EXTRACTED ENTRIES
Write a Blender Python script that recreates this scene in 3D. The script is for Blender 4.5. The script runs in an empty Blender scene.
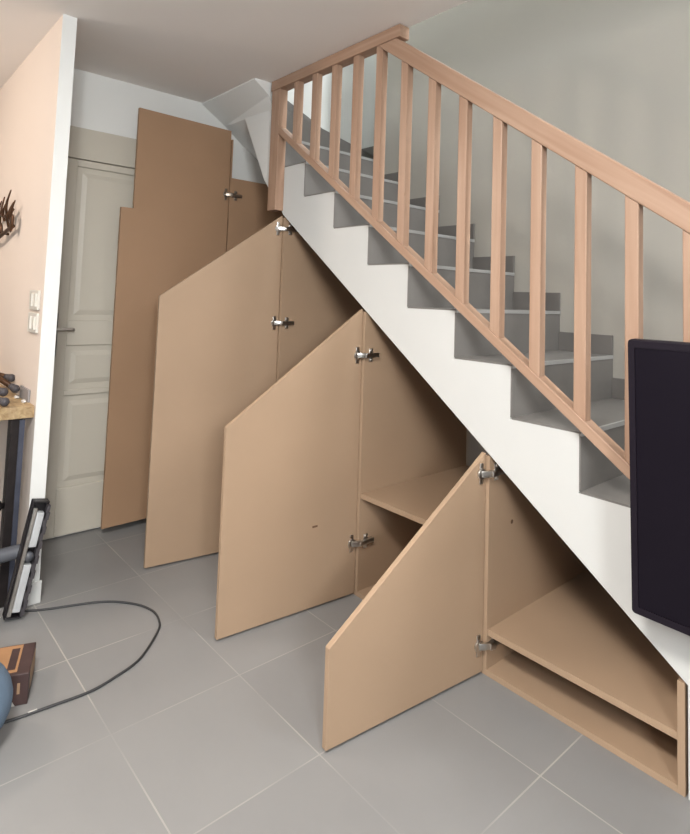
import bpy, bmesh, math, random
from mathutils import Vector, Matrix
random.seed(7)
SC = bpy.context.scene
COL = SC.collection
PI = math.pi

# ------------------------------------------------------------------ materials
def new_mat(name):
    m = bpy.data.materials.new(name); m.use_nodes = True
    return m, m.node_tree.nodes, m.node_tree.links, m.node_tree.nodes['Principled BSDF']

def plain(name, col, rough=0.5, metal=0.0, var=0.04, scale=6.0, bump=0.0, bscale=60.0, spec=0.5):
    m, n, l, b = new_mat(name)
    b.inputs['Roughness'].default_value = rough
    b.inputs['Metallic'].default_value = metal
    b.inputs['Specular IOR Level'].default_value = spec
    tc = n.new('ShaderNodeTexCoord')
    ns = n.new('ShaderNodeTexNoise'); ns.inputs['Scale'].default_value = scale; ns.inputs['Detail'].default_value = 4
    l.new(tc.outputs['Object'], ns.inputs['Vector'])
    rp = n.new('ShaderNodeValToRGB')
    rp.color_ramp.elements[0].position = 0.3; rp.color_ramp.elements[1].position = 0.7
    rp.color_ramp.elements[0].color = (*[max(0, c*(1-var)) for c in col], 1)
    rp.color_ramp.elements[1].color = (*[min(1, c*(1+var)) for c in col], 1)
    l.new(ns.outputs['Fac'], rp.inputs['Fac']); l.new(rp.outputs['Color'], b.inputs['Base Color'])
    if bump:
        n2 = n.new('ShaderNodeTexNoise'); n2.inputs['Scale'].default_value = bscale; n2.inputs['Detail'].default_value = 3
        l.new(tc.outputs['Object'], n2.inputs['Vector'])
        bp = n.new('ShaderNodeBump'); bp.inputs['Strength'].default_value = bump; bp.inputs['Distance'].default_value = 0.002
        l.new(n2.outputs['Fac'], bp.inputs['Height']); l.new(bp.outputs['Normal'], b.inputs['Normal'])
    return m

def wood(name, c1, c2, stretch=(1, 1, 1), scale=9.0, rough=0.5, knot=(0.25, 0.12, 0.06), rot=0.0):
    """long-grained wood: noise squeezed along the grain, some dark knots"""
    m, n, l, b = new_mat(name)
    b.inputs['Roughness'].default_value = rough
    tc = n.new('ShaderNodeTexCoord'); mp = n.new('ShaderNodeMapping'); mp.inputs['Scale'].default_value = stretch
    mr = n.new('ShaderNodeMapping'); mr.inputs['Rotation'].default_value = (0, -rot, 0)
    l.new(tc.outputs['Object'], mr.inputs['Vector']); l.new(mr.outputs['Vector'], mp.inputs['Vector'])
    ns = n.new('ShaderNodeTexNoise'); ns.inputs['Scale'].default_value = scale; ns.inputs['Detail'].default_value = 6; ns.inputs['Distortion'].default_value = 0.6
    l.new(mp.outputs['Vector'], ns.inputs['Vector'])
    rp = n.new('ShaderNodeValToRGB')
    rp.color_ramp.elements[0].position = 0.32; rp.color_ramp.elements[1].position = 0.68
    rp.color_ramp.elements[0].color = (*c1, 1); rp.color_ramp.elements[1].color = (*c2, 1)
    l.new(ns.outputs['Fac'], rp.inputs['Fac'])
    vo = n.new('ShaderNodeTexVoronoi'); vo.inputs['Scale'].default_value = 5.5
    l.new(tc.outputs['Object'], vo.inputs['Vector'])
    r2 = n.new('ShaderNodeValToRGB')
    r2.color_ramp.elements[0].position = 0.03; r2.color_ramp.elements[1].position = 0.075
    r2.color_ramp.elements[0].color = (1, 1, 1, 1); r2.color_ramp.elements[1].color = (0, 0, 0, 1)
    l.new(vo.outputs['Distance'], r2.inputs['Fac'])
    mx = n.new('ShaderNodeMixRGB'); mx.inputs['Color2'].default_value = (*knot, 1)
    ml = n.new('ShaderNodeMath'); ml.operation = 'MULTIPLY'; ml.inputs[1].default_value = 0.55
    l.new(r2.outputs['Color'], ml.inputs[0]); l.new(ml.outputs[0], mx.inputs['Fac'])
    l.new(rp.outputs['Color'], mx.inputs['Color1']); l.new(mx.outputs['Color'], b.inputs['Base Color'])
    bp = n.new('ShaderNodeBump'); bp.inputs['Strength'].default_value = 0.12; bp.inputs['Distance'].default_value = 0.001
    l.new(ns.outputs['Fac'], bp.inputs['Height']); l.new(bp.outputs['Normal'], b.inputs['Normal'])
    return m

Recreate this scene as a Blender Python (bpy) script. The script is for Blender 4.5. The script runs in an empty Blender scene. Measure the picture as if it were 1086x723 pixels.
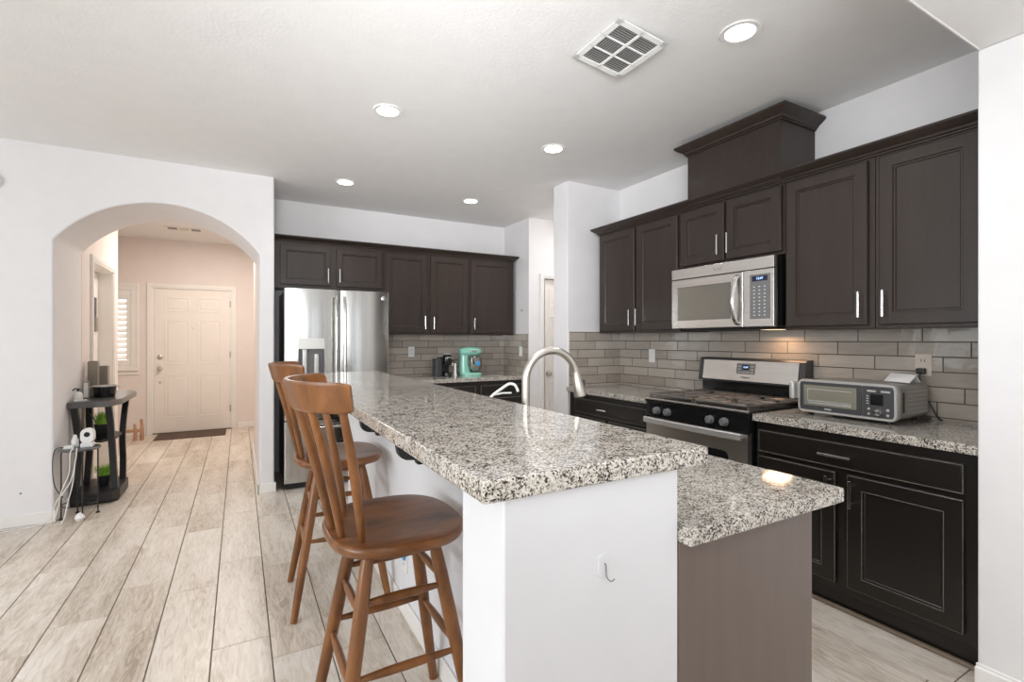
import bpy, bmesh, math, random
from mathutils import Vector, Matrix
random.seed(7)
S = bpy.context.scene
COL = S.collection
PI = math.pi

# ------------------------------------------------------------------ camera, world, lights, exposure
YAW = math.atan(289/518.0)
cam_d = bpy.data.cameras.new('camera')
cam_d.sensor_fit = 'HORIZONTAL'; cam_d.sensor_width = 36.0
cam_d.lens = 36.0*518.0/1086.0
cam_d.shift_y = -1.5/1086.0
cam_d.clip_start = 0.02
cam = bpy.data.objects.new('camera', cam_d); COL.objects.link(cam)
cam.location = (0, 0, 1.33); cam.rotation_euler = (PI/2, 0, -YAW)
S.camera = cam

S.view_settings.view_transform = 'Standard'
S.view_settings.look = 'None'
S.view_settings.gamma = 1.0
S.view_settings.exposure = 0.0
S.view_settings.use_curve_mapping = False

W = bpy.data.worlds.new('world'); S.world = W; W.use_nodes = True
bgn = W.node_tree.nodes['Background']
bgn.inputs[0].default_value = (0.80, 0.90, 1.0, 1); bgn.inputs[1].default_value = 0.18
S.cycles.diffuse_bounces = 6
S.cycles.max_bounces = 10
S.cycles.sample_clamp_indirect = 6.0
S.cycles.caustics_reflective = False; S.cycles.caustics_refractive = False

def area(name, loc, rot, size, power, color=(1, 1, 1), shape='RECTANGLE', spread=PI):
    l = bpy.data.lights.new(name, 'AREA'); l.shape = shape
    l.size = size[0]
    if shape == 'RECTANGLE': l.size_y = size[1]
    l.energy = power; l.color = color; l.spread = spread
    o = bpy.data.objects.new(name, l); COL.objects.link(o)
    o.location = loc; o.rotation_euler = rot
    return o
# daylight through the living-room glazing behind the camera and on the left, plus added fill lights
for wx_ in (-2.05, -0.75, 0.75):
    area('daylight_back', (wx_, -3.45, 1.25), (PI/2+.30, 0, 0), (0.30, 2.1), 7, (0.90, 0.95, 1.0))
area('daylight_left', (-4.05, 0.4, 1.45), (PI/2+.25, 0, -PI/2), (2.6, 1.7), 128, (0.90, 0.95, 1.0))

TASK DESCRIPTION
Write the records above out again exactly, with no pictures in your copy.

SOLUTION TO THIS PROBLEM
Write a Blender Python script that recreates this scene in 3D. The script is for Blender 4.5. The script runs in an empty Blender scene.
import bpy, bmesh, math, random
from mathutils import Vector, Matrix
random.seed(7)
SC = bpy.context.scene
COL = SC.collection
PI = math.pi

# ------------------------------------------------------------------ materials
def new_mat(name):
    m = bpy.data.materials.new(name); m.use_nodes = True
    return m, m.node_tree.nodes, m.node_tree.links, m.node_tree.nodes['Principled BSDF']

def plain(name, col, rough=0.5, metal=0.0, var=0.04, scale=6.0, bump=0.0, bscale=60.0, spec=0.5):
    m, n, l, b = new_mat(name)
    b.inputs['Roughness'].default_value = rough
    b.inputs['Metallic'].default_value = metal
    b.inputs['Specular IOR Level'].default_value = spec
    tc = n.new('ShaderNodeTexCoord')
    ns = n.new('ShaderNodeTexNoise'); ns.inputs['Scale'].default_value = scale; ns.inputs['Detail'].default_value = 4
    l.new(tc.outputs['Object'], ns.inputs['Vector'])
    rp = n.new('ShaderNodeValToRGB')
    rp.color_ramp.elements[0].position = 0.3; rp.color_ramp.elements[1].position = 0.7
    rp.color_ramp.elements[0].color = (*[max(0, c*(1-var)) for c in col], 1)
    rp.color_ramp.elements[1].color = (*[min(1, c*(1+var)) for c in col], 1)
    l.new(ns.outputs['Fac'], rp.inputs['Fac']); l.new(rp.outputs['Color'], b.inputs['Base Color'])
    if bump:
        n2 = n.new('ShaderNodeTexNoise'); n2.inputs['Scale'].default_value = bscale; n2.inputs['Detail'].default_value = 3
        l.new(tc.outputs['Object'], n2.inputs['Vector'])
        bp = n.new('ShaderNodeBump'); bp.inputs['Strength'].default_value = bump; bp.inputs['Distance'].default_value = 0.002
        l.new(n2.outputs['Fac'], bp.inputs['Height']); l.new(bp.outputs['Normal'], b.inputs['Normal'])
    return m

def wood(name, c1, c2, stretch=(1, 1, 1), scale=9.0, rough=0.5, knot=(0.25, 0.12, 0.06), rot=0.0):
    """long-grained wood: noise squeezed along the grain, some dark knots"""
    m, n, l, b = new_mat(name)
    b.inputs['Roughness'].default_value = rough
    tc = n.new('ShaderNodeTexCoord'); mp = n.new('ShaderNodeMapping'); mp.inputs['Scale'].default_value = stretch
    mr = n.new('ShaderNodeMapping'); mr.inputs['Rotation'].default_value = (0, -rot, 0)
    l.new(tc.outputs['Object'], mr.inputs['Vector']); l.new(mr.outputs['Vector'], mp.inputs['Vector'])
    ns = n.new('ShaderNodeTexNoise'); ns.inputs['Scale'].default_value = scale; ns.inputs['Detail'].default_value = 6; ns.inputs['Distortion'].default_value = 0.6
    l.new(mp.outputs['Vector'], ns.inputs['Vector'])
    rp = n.new('ShaderNodeValToRGB')
    rp.color_ramp.elements[0].position = 0.32; rp.color_ramp.elements[1].position = 0.68
    rp.color_ramp.elements[0].color = (*c1, 1); rp.color_ramp.elements[1].color = (*c2, 1)
    l.new(ns.outputs['Fac'], rp.inputs['Fac'])
    vo = n.new('ShaderNodeTexVoronoi'); vo.inputs['Scale'].default_value = 5.5
    l.new(tc.outputs['Object'], vo.inputs['Vector'])
    r2 = n.new('ShaderNodeValToRGB')
    r2.color_ramp.elements[0].position = 0.03; r2.color_ramp.elements[1].position = 0.075
    r2.color_ramp.elements[0].color = (1, 1, 1, 1); r2.color_ramp.elements[1].color = (0, 0, 0, 1)
    l.new(vo.outputs['Distance'], r2.inputs['Fac'])
    mx = n.new('ShaderNodeMixRGB'); mx.inputs['Color2'].default_value = (*knot, 1)
    ml = n.new('ShaderNodeMath'); ml.operation = 'MULTIPLY'; ml.inputs[1].default_value = 0.55
    l.new(r2.outputs['Color'], ml.inputs[0]); l.new(ml.outputs[0], mx.inputs['Fac'])
    l.new(rp.outputs['Color'], mx.inputs['Color1']); l.new(mx.outputs['Color'], b.inputs['Base Color'])
    bp = n.new('ShaderNodeBump'); bp.inputs['Strength'].default_value = 0.12; bp.inputs['Distance'].default_value = 0.001
    l.new(ns.outputs['Fac'], bp.inputs['Height']); l.new(bp.outputs['Normal'], b.inputs['Normal'])
    return m

Recreate this scene as a Blender Python (bpy) script. The script is for Blender 4.5. The script runs in an empty Blender scene. Measure the picture as if it were 1086x723 pixels.
import bpy, bmesh, math, random
from mathutils import Vector, Matrix
random.seed(7)
S = bpy.context.scene
COL = S.collection
PI = math.pi

# ------------------------------------------------------------------ camera, world, lights, exposure
YAW = math.atan(289/518.0)
cam_d = bpy.data.cameras.new('camera')
cam_d.sensor_fit = 'HORIZONTAL'; cam_d.sensor_width = 36.0
cam_d.lens = 36.0*518.0/1086.0
cam_d.shift_y = -1.5/1086.0
cam_d.clip_start = 0.02
cam = bpy.data.objects.new('camera', cam_d); COL.objects.link(cam)
cam.location = (0, 0, 1.33); cam.rotation_euler = (PI/2, 0, -YAW)
S.camera = cam

S.view_settings.view_transform = 'Standard'
S.view_settings.look = 'None'
S.view_settings.gamma = 1.0
S.view_settings.exposure = 0.0
S.view_settings.use_curve_mapping = False

W = bpy.data.worlds.new('world'); S.world = W; W.use_nodes = True
bgn = W.node_tree.nodes['Background']
bgn.inputs[0].default_value = (0.80, 0.90, 1.0, 1); bgn.inputs[1].default_value = 0.18
S.cycles.diffuse_bounces = 6
S.cycles.max_bounces = 10
S.cycles.sample_clamp_indirect = 6.0
S.cycles.caustics_reflective = False; S.cycles.caustics_refractive = False

def area(name, loc, rot, size, power, color=(1, 1, 1), shape='RECTANGLE', spread=PI):
    l = bpy.data.lights.new(name, 'AREA'); l.shape = shape
    l.size = size[0]
    if shape == 'RECTANGLE': l.size_y = size[1]
    l.energy = power; l.color = color; l.spread = spread
    o = bpy.data.objects.new(name, l); COL.objects.link(o)
    o.location = loc; o.rotation_euler = rot
    return o
# daylight through the living-room glazing behind the camera and on the left, plus added fill lights
for wx_ in (-2.05, -0.75, 0.75):
    area('daylight_back', (wx_, -3.45, 1.25), (PI/2+.30, 0, 0), (0.30, 2.1), 7, (0.90, 0.95, 1.0))
area('daylight_left', (-4.05, 0.4, 1.45), (PI/2+.25, 0, -PI/2), (2.6, 1.7), 128, (0.90, 0.95, 1.0))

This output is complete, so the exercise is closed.